So far, I know the matrices $$S=\left( \begin{matrix} 0&-1\\ 1&0 \end{matrix} \right), \quad T=\left( \begin{matrix} 1&1\\ 0&1 \end{matrix} \right) $$ generate SL$(2,\mathbb{Z})$. $S^2=(ST)^3=-I$.
I also know the matrices $$X=\left( \begin{matrix} 1&1\\ 1&2 \end{matrix} \right), \quad Y=\left( \begin{matrix} 2&1\\ 1&1 \end{matrix} \right) $$ with their inverses $X^{-1},Y^{-1}$ generate SL$(2,\mathbb{Z})'$, the commutator subgroup.
I'm interested in what the quotient $SL(2,\mathbb{Z})/SL(2,\mathbb{Z})'$ is.
In general, how would I go about computing the quotient of two matrix groups?

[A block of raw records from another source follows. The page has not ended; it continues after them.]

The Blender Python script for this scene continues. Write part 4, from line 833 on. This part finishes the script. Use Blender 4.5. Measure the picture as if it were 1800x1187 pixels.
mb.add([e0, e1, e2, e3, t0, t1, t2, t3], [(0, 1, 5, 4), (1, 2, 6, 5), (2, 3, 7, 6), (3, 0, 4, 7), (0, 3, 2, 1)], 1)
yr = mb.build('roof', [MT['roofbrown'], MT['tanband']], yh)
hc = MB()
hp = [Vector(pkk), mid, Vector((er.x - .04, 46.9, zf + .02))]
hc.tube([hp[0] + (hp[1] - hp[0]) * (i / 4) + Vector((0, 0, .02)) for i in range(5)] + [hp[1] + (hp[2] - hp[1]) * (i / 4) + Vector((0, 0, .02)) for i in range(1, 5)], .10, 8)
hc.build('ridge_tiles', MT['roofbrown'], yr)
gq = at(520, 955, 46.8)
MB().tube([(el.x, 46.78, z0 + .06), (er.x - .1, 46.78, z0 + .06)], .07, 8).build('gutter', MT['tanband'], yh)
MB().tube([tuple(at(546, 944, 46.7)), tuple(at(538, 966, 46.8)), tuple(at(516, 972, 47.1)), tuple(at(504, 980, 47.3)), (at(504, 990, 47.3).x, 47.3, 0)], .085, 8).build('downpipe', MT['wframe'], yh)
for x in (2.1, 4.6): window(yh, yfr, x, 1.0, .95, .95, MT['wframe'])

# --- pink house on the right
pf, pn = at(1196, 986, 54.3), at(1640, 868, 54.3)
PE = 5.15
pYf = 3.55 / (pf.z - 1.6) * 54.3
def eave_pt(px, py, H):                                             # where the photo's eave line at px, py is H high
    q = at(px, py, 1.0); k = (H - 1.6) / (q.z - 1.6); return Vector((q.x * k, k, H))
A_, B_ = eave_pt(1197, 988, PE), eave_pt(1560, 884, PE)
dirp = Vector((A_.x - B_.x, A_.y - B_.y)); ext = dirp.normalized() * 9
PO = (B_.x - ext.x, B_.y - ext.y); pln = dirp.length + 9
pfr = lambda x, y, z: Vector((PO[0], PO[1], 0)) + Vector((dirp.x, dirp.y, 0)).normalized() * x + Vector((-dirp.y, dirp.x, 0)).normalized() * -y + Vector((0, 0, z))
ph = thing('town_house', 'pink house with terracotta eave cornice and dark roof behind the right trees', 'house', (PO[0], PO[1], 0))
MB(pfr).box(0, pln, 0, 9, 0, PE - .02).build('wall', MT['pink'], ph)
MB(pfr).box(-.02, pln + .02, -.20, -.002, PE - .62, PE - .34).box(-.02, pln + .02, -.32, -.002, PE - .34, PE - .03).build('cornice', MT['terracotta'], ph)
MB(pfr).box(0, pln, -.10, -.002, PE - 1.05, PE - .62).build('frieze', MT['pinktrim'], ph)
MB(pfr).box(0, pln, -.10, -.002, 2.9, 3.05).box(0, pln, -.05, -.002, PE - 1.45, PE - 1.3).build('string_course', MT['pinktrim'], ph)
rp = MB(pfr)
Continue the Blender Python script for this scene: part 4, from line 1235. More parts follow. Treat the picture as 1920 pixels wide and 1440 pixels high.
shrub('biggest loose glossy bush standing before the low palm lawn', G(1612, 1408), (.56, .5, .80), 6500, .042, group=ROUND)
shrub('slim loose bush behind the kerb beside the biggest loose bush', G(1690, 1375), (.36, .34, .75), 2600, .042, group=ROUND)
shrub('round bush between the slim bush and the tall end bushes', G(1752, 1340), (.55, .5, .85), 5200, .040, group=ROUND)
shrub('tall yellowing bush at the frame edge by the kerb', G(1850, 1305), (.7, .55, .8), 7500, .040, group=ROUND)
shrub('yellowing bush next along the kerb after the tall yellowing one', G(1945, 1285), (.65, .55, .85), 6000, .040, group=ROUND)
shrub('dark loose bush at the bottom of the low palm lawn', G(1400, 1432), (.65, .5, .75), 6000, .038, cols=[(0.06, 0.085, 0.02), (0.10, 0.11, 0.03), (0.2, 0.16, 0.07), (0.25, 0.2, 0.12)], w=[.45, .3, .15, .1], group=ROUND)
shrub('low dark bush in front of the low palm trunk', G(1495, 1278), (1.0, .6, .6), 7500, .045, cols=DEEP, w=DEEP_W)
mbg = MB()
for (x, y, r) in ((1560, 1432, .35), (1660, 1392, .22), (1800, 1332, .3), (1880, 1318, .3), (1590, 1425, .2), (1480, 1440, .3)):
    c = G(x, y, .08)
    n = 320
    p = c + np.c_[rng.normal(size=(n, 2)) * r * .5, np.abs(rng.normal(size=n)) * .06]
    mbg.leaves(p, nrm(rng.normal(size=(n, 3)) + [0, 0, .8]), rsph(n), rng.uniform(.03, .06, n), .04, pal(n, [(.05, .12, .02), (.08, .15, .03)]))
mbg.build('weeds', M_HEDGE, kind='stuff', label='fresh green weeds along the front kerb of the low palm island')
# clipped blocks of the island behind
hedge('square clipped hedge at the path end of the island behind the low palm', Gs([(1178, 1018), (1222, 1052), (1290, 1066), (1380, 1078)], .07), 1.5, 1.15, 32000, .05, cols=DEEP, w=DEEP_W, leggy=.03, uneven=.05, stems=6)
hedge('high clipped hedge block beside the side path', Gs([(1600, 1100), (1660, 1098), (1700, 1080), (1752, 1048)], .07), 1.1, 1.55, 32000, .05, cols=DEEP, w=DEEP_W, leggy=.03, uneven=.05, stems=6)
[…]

I'm trying to use GAP but I'm having a lot of trouble!
You have the presentation $S^2=(ST)^3=-I$. You get the presentation of $G/G'$ by including all relations $ST=TS$ etc. So the presentation becomes $S^4=I$, $S^3T^3=S^2$ and $ST=TS$. This implies $S=T^{-3}$ and $T^{12}=I$. Therefore $G/G'$ is cyclic of order $12$ generated by the image of $T$.